Great Grandpa's Handiwork

 

Around 1900, Amici's hard work and labor built the family house in Brooklyn, and afterwards slapped together a rustic cabinet with some leftover pine boards. His handiwork sat on the back porch, like a mudroom, for over 100 years.

 

Cathy's mom had passed away and she and her five brothers had sold the family home that had nurtured five generations. Cathy wanted to take this cabinet with her down to Delaware as a keepsake. But first she wanted to get it refinished. A girlfriend of hers from Manhattan had referred our studio to her and she had the cabinet brought out from Brooklyn. In discussing the work with her, I saw an opportunity to do something unique.

 

When asked why she wanted to keep this rustic cabinet, Cathy related to me that she had many memories of gardening in the backyard as a girl with her grandmother and mother. This cabinet held the gardening tools, seeds, bulbs – as a matter of fact, everything involved in the gardening ended up on and in this cabinet.

 

I asked Cathy to get me some soil from the garden. She did me one better.
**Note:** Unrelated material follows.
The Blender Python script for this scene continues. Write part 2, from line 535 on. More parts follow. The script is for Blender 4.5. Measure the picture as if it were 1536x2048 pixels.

She got me two cups of dirt: one from the garden and one from her mom's cemetery plot. We percolated the soil like coffee beans and used the minerals to create a special stain which we applied to a limited portion of the piece. There was also a stone in the cup with the dirt from her mom's grave that we embedded on the backside of the top molding as a touchstone.

 

When we removed the backboards in order to do some repairs to the cabinet, we were careful to save the original nails. We didn't want to sand away the character of the old iron nails, so we wire-brushed them, painted them and used them to reattach the backboards.

 

Upon seeing the completed piece, Cathy's response was to give her spiffed-up old friend a kiss. I think we nailed this memory down right. (Pun intended, though perhaps not excused.)